Tuesday, February 18, 2014

Chasing your tail(ings)?

Some years ago, about 2007 or 2008, I believe, I had the responsibility and the pleasure of driving James Howard Kunstler from Mankato to MSP airport. This was a few years after the publication of his book The Long Emergency, Surviving the Converging Catastrophes of the Twenty-First Century, which I had read well before I met the author. It was a pleasant drive full of stimulating conversation. Unbeknownst to me, JHK was a fellow fly-fisherman. We talked about the local (SE Minnesota) fishing and hatches and how those compared to upstate New York. I remembered the book, and the conversation, while continuing to ponder the question of a sustainable Iron Range. One of the points Kunstler raises is that "in general, we will probably have to return to a settlement pattern of towns and small cities surrounded by intensively cultivated agricultural hinterlands." That sounds to me very much like the current development pattern on the Iron Range, if you substitute intensively mined for the intensively cultivated lands. As far as I know, there's enough land to do more cultivation of crops for local consumption. The more the land is mined and used for tailings, the less is available for future cultivation.

northern Minnesota tamarack forest
tillable? probably not          © harrington

Why should I think it might be worthwhile to give some credence to JHK's prognostications? For one thing, he seems to have done a pretty good job of anticipating the current gridlocked insanity that passes for governance in Washington, D.C. when he wrote "It is my view, for instance, that in the decades to come the national government will prove to be so impotent and ineffective in managing the enormous vicissitudes we face that the United States may not survive as a nation in any meaningful sense ..." I'm not suggesting that JHK is anything like infallible. I do suggest that farsighted leadership might want to have lots of local folks read the book and have discussion groups about how well the Range might fare if only 10% to 20% of what Kunstler writes comes to pass. Without a global market for copper and nickel, where does the money come from to provide financial assurance and keep the water treatment facilities operating? Have metals markets served the taconite miners well? I'm going to spend some time rereading The Long Emergency to see if it has any strategies or tactics that look like they might be promising for consideration by those counting on PolyMet for the future. We'll revisit Mr. Kunstler and his ideas in the near future. Outside of northern New England, I don't know of too many places that have tried hard rock farming. Would the Iron Range become Chicago if it could?

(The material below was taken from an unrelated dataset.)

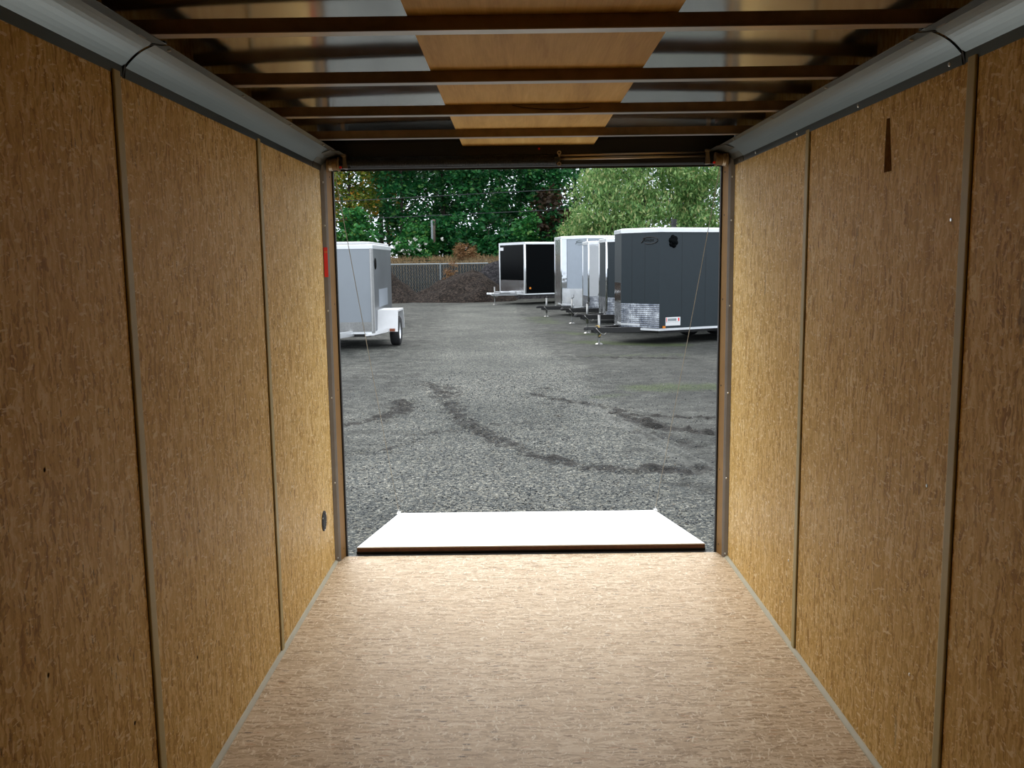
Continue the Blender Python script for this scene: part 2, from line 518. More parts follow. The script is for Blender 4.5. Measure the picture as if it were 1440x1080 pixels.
# cove mouldings between wall and roof, two lengths on each side
def cove(name, s, y0, y1, end):
    P = [(1.0135, 1.987), (1.0105, 2.012)]
    for k in range(1, 9):       # hollow curve up to the lip
        u = k / 8; bul = 0.007 * math.sin(math.pi * u)
        P.append((1.0105 - 0.0745 * u + bul * 0.55, 2.012 + 0.052 * u + bul * 0.83))
    P += [(0.902, 2.0615)]
    if end: P = [(x - 0.0025, z - 0.002) for x, z in P]
    Q = [(x + 0.0012, z + 0.0015) for x, z in reversed(P)]
    b = MB().extr([(s * x, z) for x, z in P + Q], 'y', y0, y1)
    o = b.build(name, M['cove'], kind='structure')
    return o


n = 12
for s, side in ((-1, 'left'), (1, 'right')):
    jy = 2.285 if s < 0 else 2.26
    a = cove('trim_%d' % n, s, YF, jy, False)
    c = cove('trim_%d' % (n + 1), s, jy + 0.006, 4.50, True)
    n += 2
    # dark shadow gap backing strip at the joint
    MB().extr([(s * 1.014, 1.985), (s * 1.005, 2.021), (s * 0.96, 2.060), (s * 0.905, 2.064), (s * 0.905, 2.07), (s * 1.014, 2.07)], 'y', jy - 0.004, jy + 0.010).build('joint_backing', M['black'], parent=a)
    for y in (2.33, 2.93, 3.55, 4.15, 4.44):
        sc = MB().lathe([(0.0, -0.003), (0.0045, -0.003), (0.0065, -0.001), (0.0065, 0), (0, 0)], (s * 1.0105, y, 2.0), 'x', 12)
        sc.build('screw', M['screw'], parent=c, smooth=True)
    for y in (2.33, 2.95, 3.56, 4.16):
        MB().lathe([(0, -0.003), (0.005, -0.002), (0.005, 0.001), (0, 0.001)], (s * 0.914, y, 2.0585), 'z', 10).build('screw', M['screw'], parent=c)
    # end filler plate, bent sheet at the rear corner
    P = [(1.010, 1.984), (1.006, 2.012), (0.975, 2.044), (0.925, 2.060), (0.885, 2.056)]
    Q = [(x + 0.001, z + 0.0015) for x, z in reversed(P)]
    MB().extr([(s * x, z) for x, z in P + Q], 'y', 4.36, 4.62).build('trim_%d' % (n + 20), M['filler'], kind='structure')
    n += 0

# battens over the board seams
for s, ys in ((-1, (3.436, 2.221, 1.006, -0.21)), (1, (3.403, 2.196, 0.981, -0.24))):
    for y in ys:
        w = 0.042
        P = [(0, -0.0), (0.0050, 0.0004), (0.0065, 0.004), (0.0065, w - 0.008), (0.0045, w - 0.001), (0, w)]
        b = MB()
        poly = [(s * (W - 0.0002 - d), y + u) for d, u in P]
        b.prism(poly, 0.008, 1.995)
        o = b.build('trim_%d' % (40 + n), M['batten'], kind='structure'); n += 1
        MB().box(min(s * W, s * (W - 0.0015)), max(s * W, s * (W - 0.0015)), y - 0.0022, y, 0.008, 1.99).build('seam_gap', M['black'], parent=o)

# khaki strips along the floor edges
for s, side in ((-1, 'left'), (1, 'right')):
    poly = [(s * W, 0.0), (s * (W - 0.014), 0.0), (s * (W - 0.012), 0.004), (s * (W - 0.004), 0.013), (s * W, 0.014)]
    MB().extr(poly, 'y', YF, 4.56).build('baseboard_' + side, M['floor_strip'], kind='structure')

# screws in the wall boards
for s, pts, wl in ((-1, [(1.78, 1.13), (2.10, 0.42), (1.73, 0.72), (3.0, 0.26), (2.62, 0.75), (2.54, 0.39), (3.66, 0.5)], wall_l),
                   (1, [(2.29, 1.62), (2.35, 0.93), (2.40, 0.38), (3.52, 0.33)], wall_r)):
    for y, z in pts:
        MB().lathe([(0, -0.002), (0.004, -0.002), (0.005, 0), (0, 0)], (s * (W - 0.0), y, z), 'x', 12).build('screw', M['screw'], parent=wl)
# dark glue mark high on the right wall
MB().add([(W - 0.0006, 2.665, 1.775), (W - 0.0006, 2.72, 1.775), (W - 0.0006, 2.715, 1.927), (W - 0.0006, 2.693, 1.927)], [(0, 1, 2, 3)]).build(
    'glue_mark', plain('dark_glue_mark', (0.12, 0.055, 0.018), 0.95, 0, 0.35, 60, 0.0), parent=wall_r)

# rear door frame, one upright on each side, header above
tape_on = None
for s, side in ((-1, 'left'), (1, 'right')):
    P = [(1.015, 4.54), (1.0135, 4.54), (0.998, 4.556), (0.990, 4.572), (0.990, 4.575), (1.015, 4.58)]
    b = MB().prism([(s * x, y) for x, y in P], 0.0, 2.05)
    j = b.build('trim_%d' % (60 + (s + 1)), M['jamb_grey'], kind='structure')
    P = [(0.996, 4.576), (0.992, 4.574), (0.978, 4.640), (0.978, 4.655), (1.03, 4.655), (1.03, 4.576)]
    k = MB().prism([(s * x, y) for x, y in P], 0.0, 2.05).build('jamb_face', M['jamb'], parent=j)
    P = [(0.978, 4.642), (0.970, 4.644), (0.970, 4.668), (1.03, 4.668), (1.03, 4.656), (0.978, 4.656)]
    MB().prism([(s * x, y) for x, y in P], -0.06, 2.05).build('door_seal', M['rubber'], parent=j)
    for z in (0.02, 0.42, 0.86, 1.30, 1.72, 1.93):
        MB().lathe([(0, -0.002), (0.004, -0.002), (0.005, 0.001), (0, 0.001)], (s * 0.983, 4.62, z + 0.03), 'x', 10).build('screw', M['black'], parent=j)
        MB().lathe([(0, -0.002), (0.004, -0.002), (0.005, 0.001), (0, 0.001)], (s * 1.004, 4.550, z), 'y', 10).build('screw', M['screw'], parent=j)
    if s < 0: tape_on = j
tp = MB().prism([(-1.0105, 4.5405), (-0.9955, 4.5565), (-0.9965, 4.5575), (-1.0115, 4.5415)], 1.468, 1.614).build('reflective_tape', M['red'], parent=tape_on)
tp2 = MB()
for zz in (1.594, 1.588):
    tp2.prism([(-1.0085, 4.5422), (-0.9965, 4.5550), (-0.9970, 4.5553), (-1.0090, 4.5425)], zz - 0.0012, zz + 0.0012)
tp2.build('tape_print', M['yellow'], parent=tape_on)
MB().box(-1.02, 1.02, 4.600, 4.668, 2.000, 2.14).build('trim_70', M['black'], kind='structure')
MB().box(-0.975, 0.975, 4.668, 4.674, 1.992, 2.03).build('trim_71', M['rubber'], kind='structure')

# round flow-through vent low on the left wall
v = empty('wall_vent', (-W, 4.31, 0.289), label='small round black vent set low in the left wall beside the doorway', cat='vent')
MB().lathe([(0.0, 0.001), (0.036, 0.001), (0.040, 0.004), (0.049, 0.004), (0.050, 0.0), (0, 0)], (0, 0, 0), 'x', 28).build('vent_ring', M['rubber'], parent=v, smooth=False)
b = MB()
for k in range(-3, 4):
    hw = math.sqrt(0.038 ** 2 - (k * 0.01) ** 2) * 0.95
    b.box(0.001, 0.006, -hw, hw, k * 0.01 - 0.0018, k * 0.01 + 0.0018)
b.build('louvre', M['black'], parent=v)
for a in (0.6, 2.6, 4.7):
    MB().lathe([(0, 0.004), (0.003, 0.0055), (0.004, 0.004)], (0, 0.0445 * math.cos(a), 0.0445 * math.sin(a)), 'x', 8).build('screw', M['screw'], parent=v)

# spring counterbalance of the ramp door
sp = empty('ramp_door_spring', (0, 4.575, 2.03), label='dark coiled ramp door spring assembly with cable drums under the header', cat='door spring')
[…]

northern Minnesota near Lake Superior
tillable? probably not          © harrington


By Carl Sandburg 

Hog Butcher for the World,
   Tool Maker, Stacker of Wheat,
   Player with Railroads and the Nation's Freight Handler;
   Stormy, husky, brawling,
   City of the Big Shoulders:

They tell me you are wicked and I believe them, for I have seen your painted women under the gas lamps luring the farm boys.
And they tell me you are crooked and I answer: Yes, it is true I have seen the gunman kill and go free to kill again.
And they tell me you are brutal and my reply is: On the faces of women and children I have seen the marks of wanton hunger.
And having answered so I turn once more to those who sneer at this my city, and I give them back the sneer and say to them:
Come and show me another city with lifted head singing so proud to be alive and coarse and strong and cunning.
Flinging magnetic curses amid the toil of piling job on job, here is a tall bold slugger set vivid against the little soft cities;
Fierce as a dog with tongue lapping for action, cunning as a savage pitted against the wilderness,
   Building, breaking, rebuilding,
Under the smoke, dust all over his mouth, laughing with white teeth,
Under the terrible burden of destiny laughing as a young man laughs,
Laughing even as an ignorant fighter laughs who has never lost a battle,
Bragging and laughing that under his wrist is the pulse, and under his ribs the heart of the people,
Laughing the stormy, husky, brawling laughter of Youth, half-naked, sweating, proud to be Hog Butcher, Tool Maker, Stacker of Wheat, Player with Railroads and Freight Handler to the Nation.